Answering the question of who are competitors of a particular business was much easier before the internet came along, as the traditional channels for creating visibility were very limited. In most instances, geography played a pivotal role in identifying the main players in any market and the Yellow Pages, local papers, television, radio etc. were critical to driving new prospects.
Competition was sometimes limited by exclusive relationships as well. Manufacturers were often protective of their brand and who could represent them. In the clothing industry for example, stores who sold higher end lines were often protected as manufactures would not sell to discounters. Those arrangements are the exception today as the web has broken down most of these barriers. In the automotive arena for instance, there were but a handful of local competitors for any type of vehicle. Today, a dealer can be much further away. A Google search for “Honda CRV” from my office in Boca Raton, Fla. yields a paid ad from a dealer in Atlanta. It’s highly unlikely that dealer had aspirations for selling vehicles beyond the greater Atlanta area, a few years ago.

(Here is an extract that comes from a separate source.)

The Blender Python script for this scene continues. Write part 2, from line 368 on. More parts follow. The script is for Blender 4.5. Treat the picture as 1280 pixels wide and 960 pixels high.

This can be a good or bad thing, depending upon your perspective. For instance, it’s been detrimental to companies who could previously afford the biggest ad in the Yellow Pages, which gained them the lion share of the market, but are now competing with much smaller businesses who could be thousands of miles away. It’s been a bonanza for web savvy entrepreneurs (large and small) who have embraced the power of the Internet and search and who have adjusted their marketing plans accordingly.